The forty-ninth question is that you ask thus: If they should sell wine unto foreigners and infidels what is then the decision about it?
The reply is this, that there is very vehement danger of grievous sin, and it would be an evil occupation. 3. But if through the operation of that wine-selling of theirs the wine is kept more away from those who become worse through immoderate drinking of wine, and comes to those who drink wine in moderation -- whom they cause to become better through drinking the wine -- more than when they shall not practice that selling of the wine, then through that selling of theirs the power which is in the wealth, by their keeping away of which a man is confirmed (padayinido) in the good religion and diverted from going into infidelity, the progress of sin is impeded and good works are promoted, becomes the assistance of the good and protection of religion, the hindrance of sin and aid of good works, which, when they shall not practice that wine-selling, do not arise, and which are much more promoted than the various sins that might have arisen from the unlawfully drinking of wine. 4. Or, otherwise, the greater decision -- and great are the good works which are assured therein -- is thus: 'They who shall sell wine to foreigners, infidels, and others from whom unlawful conduct arises through drunkenness, act very sinfully and not authorisedly.'


The fiftieth question is that which you ask thus: As to one of the good religion who drinks wine immoderately, and loss and injury happen to him owing to that immoderate drinking, what is then the decision about him? 2. And how is the measure of wine-drinking which when they drink is then authorized for them?

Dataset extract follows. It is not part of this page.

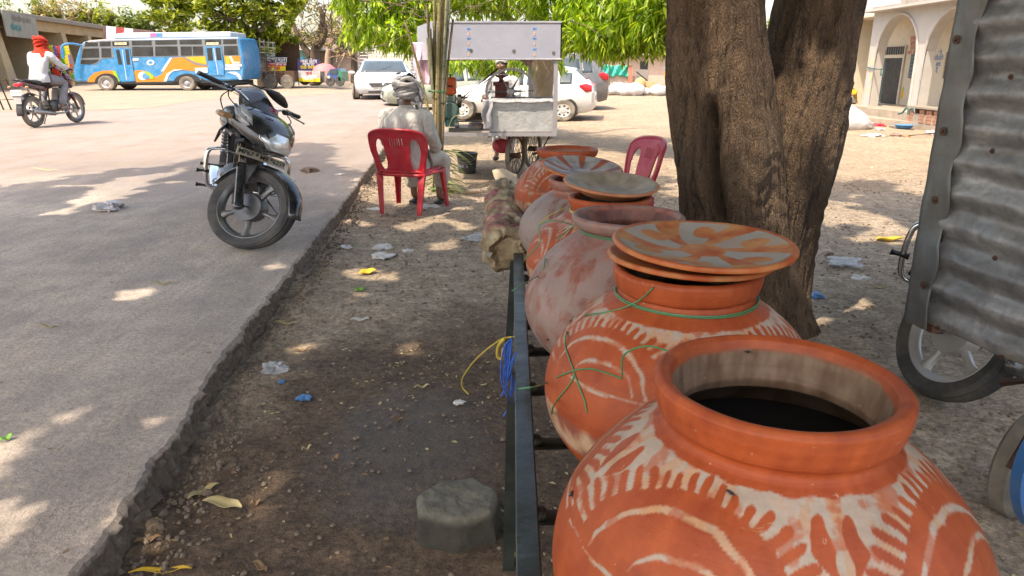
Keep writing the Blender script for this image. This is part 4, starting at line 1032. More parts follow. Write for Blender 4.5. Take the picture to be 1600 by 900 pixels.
    if rear_plate is not None:
        m = MB(); m.box((-.985, 0, .665), (.006, .22, .105), (0, R(12), 0)); po = m.build('rear_plate', M['plate_w'], t, bevel=.004)
        if rear_plate: text(rear_plate, 'plate_text', M['ink'], po, Matrix.Translation((-.990, 0, .665)) @ Matrix.Rotation(R(12), 4, 'Y') @ basis((0, 0, 0), (0, -1, 0), (0, 0, 1)), .042, .0006, sx=.8)
        m = MB(); m.prism([(-.975, -.075, .62), (-.975, .075, .62), (-.99, .075, .46), (-.99, -.075, .46)], (.012, 0, 0)); m.build('mud_flap', M['mudflap'], t)
        for s in (-1, 1):
            m = MB(); m.tube([(-.9, s * .08, .77), (-.9, s * .15, .765)], .008, 8); io = m.build('indicator_stem', M['blackplastic'], t)
            m = MB(); m.ball((-.9, s * .175, .765), (.03, .035, .024), 10, 8); m.build('indicator', M['amber'], io)
    # frame, engine
    m = MB()
    m.tube([(.33, 0, .84), (.26, 0, .60), (.22, 0, .36), (.1, 0, .28), (-.22, 0, .28)], .018, 8)
    m.tube([(.33, 0, .86), (0, 0, .74), (-.2, 0, .70)], .02, 8)
    for s in (-1, 1):
        m.tube([(-.05, s * .05, .74), (-.3, s * .10, .74), (-.75, s * .10, .79)], .012, 8); m.tube([(-.2, s * .08, .72), (-.24, s * .09, .42), (-.2, s * .09, .30)], .014, 8); m.tube([(-.25, s * .09, .45), (-.6, s * .10, .77)], .010, 8)
        m.tube([(-.22, s * .10, .34), RA + Vector((0, s * .10, 0))], .017, 8)
    m.build('frame', M['blackplastic'], t)
    m = MB(); shell(m, [ell((-.24, 0, .40), .09, .08, 18, 3), ell((-.15, 0, .38), .13, .115, 18, 3), ell((.02, 0, .38), .14, .12, 18, 3), ell((.14, 0, .38), .125, .10, 18, 3), ell((.20, 0, .39), .07, .06, 18, 3)]); eng = m.build('engine', M['engine'], t)
    m = MB()
    m.bm.free()
    for s in (-1, 1): m = MB(); m.lathe([(.001, s * .155), (.075, s * .152), (.088, s * .14), (.09, s * .10)], 26, (.03, 0, .37), axis='y'); m.build('engine_cover', M['steel'], eng)
    m = MB(); A = Vector((.10, 0, .46)); e = Vector((.30, 0, .95)).normalized()
    for k in range(9): c = A + e * (.02 + .021 * k); m.box(c, (.135, .15, .008), (0, R(17), 0))
    m.box(A + e * .12, (.10, .11, .22), (0, R(17), 0)); m.box(A + e * .23, (.12, .12, .06), (0, R(17), 0)); m.build('cylinder_fins', M['engine'], eng)
    # exhaust on the right side
    m = MB(); m.tube(spline([(.19, 0, .55), (.27, -.04, .50), (.27, -.09, .36), (.18, -.12, .25), (-.15, -.14, .235)], 6), .018, 10); m.build('exhaust_pipe', M['steel'], t)
    m = MB(); m.tube([(-.15, -.14, .235), (-.22, -.145, .24), (-.75, -.17, .31), (-.80, -.17, .318)], [.022, .042, .045, .03], 14); m.build('silencer', M['chrome'] if guard else M['steel'], t)
    # shocks, pegs, stand, chain case
    for s in (-1, 1):
        m = MB(); a = RA + Vector((.03, s * .125, .02)); b = Vector((-.47, s * .12, .75)); m.tube([a, a.lerp(b, .4)], .022, 10); m.tube([a.lerp(b, .35), b], .010, 8)
        for k in range(7): c = a.lerp(b, .42 + .07 * k); m.tube([c, c + (b - a).normalized() * .012], .024, 10)
        m.build('shock_absorber', M['steel'] if s > 0 else M['steel'], t)
        m = MB(); m.tube([(-.02, s * .10, .29), (-.02, s * .20, .29)], .010, 8); m.build('peg_bar', M['steel'], t)
        m = MB(); m.tube([(-.02, s * .18, .29), (-.02, s * .27, .292)], .019, 10); m.build('footpeg', M['blackplastic'], t)
        m = MB(); m.tube([(-.42, s * .11, .40), (-.42, s * .26, .40)], .015, 10); m.build('rear_peg', M['blackplastic'], t)
    m = MB(); m.prism([(-.18, .135, .30), (-.12, .135, .38), (-.55, .135, .38), (-.70, .135, .36), (-.72, .135, .26), (-.6, .135, .23)], (0, .03, 0)); m.build('chain_case', M['blackplastic'], t, bevel=.008)
    m = MB(); m.tube([(-.05, .12, .26), (.0, .27, .03)], .010, 8); m.box((.0, .28, .022), (.05, .03, .008)); m.build('side_stand', M['blackplastic'], t)
    if guard:
        for s in (-1, 1):
            m = MB(); m.tube(spline([(.27, s * .03, .62), (.30, s * .12, .655), (.30, s * .18 * gw, .65), (.305, s * .215 * gw, .62), (.305, s * .22 * gw, .50), (.29, s * .205 * gw, .37), (.26, s * .16 * gw, .335), (.20, s * .05, .33)], 7), .0125, 10); g = m.build('crash_guard', M['chrome'], t)
            m = MB(); m.tube([(.305, s * .20 * gw, .47), (.305, s * (.22 * gw + .045), .47)], .018, 10); m.build('guard_slider', M['blackplastic'], g)
    return t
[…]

The reply is this, that whoever through the influence of opportunity drinks wine immoderately, and is adult and intelligent, through every loss and injury which thereupon come to him from that immoderate drinking, or which occasion anything unto any one, is then his causing such pollution to the creatures, in his own pleasurably varied modes, that the shame owing to it is a help (dastakih) out of that affliction. 4. And even he who gives wine authorisedly unto any one, and he is thereby intoxicated by it, is equally guilty of every sin which that drunkard commits owing to that drunkenness.
And concerning that drunkenness, what is said is that that is to be eaten through which, when one eats it, one thinks better, speaks better, and acts better; and such even is the food by which, through having drunk wine, one becomes more virtuous, or does not become more vicious, in thought, word, and deed. 6. When an experiment as regards its being good is tried, so that having drunk it in that proportion one becomes better, or does not become worse, then it is allowable to drink it.
When an untried person, for the sake of being tried, has drunk a mingled portion, first of one drinking cup, secondly of two drinking cups, and thirdly of three drinking cups, and through drinking it he becomes more virtuous, or does not become more vicious, in thought, word, or deed, he is to increase the drinking cups, and the experiment is allowable unto those tested just so far as the proportion is such that he becomes better, or does not become worse. 8. To those tested it is authorisedly given to that amount through which the experimenting that is mentioned has extended; and to him who it is proved will become worse through the drinking of wine, that amount, through the drinking of which, when given in the experiment, it was seen that he became worse, is not authorisedly given.
In a case of doubt one is to consider him who is orthodox (hu-dino), who has chanted the sacred hymns, and is of good repute, whose drunkenness is not manifest, in this way, that he drinks as much wine as was tried by him when he became no worse by drinking it. 10. It is necessary to consider him whose religion is unseen, whose religion is wrong, and him who is a child furnished even with the realities of religion, in this way, that he becomes worse through having drunk wine. 11. When apart from the decision there is no assignable (banjishnik) reason as regards it, the share of wine which they gave not authorisedly who themselves drank wine, one considers as some of the wine on its being given more authorisedly.